BBC backtracks on Beethoven digital downloads
Posted on 24 Nov 2005 at 10:40
UK digital rights campaigners are calling on Roger Wright, the controller of Radio 3, to reconsider his decision to limit the amount of free downloads available during the station's forthcoming 10-day Bach celebration.
Radio 3 will broadcast the complete works of Johann Sebastian Bach between 16 and 25 December. Last year the station played all nine Beethoven symphonies and made them available to download for two weeks. The response was overwhelming and unexpected, with 1.4 million downloads over the fortnight.
However, following pressure from classical record labels, the giveaway will not be repeated.
'Nothing will happen without consultation and, should it happen, it will be nothing on the scale of Beethoven,' a Radio 3 spokesman confirmed.
The Open Rights Group has sent an open letter to Wright urging him to think again.

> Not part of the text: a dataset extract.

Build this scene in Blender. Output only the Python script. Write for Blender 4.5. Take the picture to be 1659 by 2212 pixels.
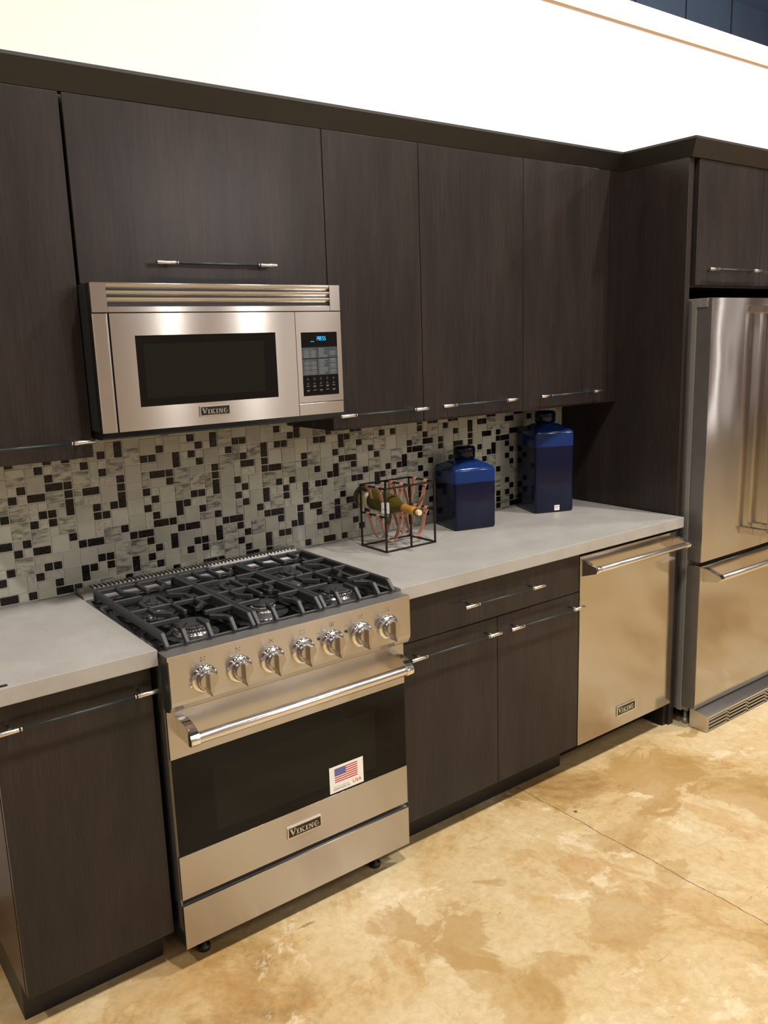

'We believe that the BBC's offering of downloads during its Beethoven season was a wonderful idea for which the BBC should be commended, not criticized,' it says. 'The level of downloading should be taken as a demonstration of the public value of this activity and a reason to continue, not curtail, it.'
Record labels fear that further free downloads will hit sales, saying that had the Beethoven downloads been priced at a commercial rate their resultant revenues would have been huge.
The ORG argues that the publicly funded BBC should be promoting the widest possible access.
'We find the complaints of various parts of the recording industry not only selfish but short-sighted. It seems to follow from an assumption, expounded without any evidence, that downloads of classical music from the BBC deleteriously affect music sales from other, primarily commercial, entities. In our view it seems likely that the very opposite is the case: by promoting access, exposure and interest in classical music such schemes, especially in the long run, increase the demand and interest in these works, as well as in those who perform them,' it writes.
'Even were it the case that there were negative effects on the sales of record labels the benefits to British society would greatly outweigh these losses.'
However it should be noted that 21 per cent of the downloads went to the US as opposed to 17 per cent to the UK.
A spokesman for the BPI said that its members were unhappy that the BBC gave Beethoven away for free without consultation, adding that it was pleased to see that its views have now been taken on board.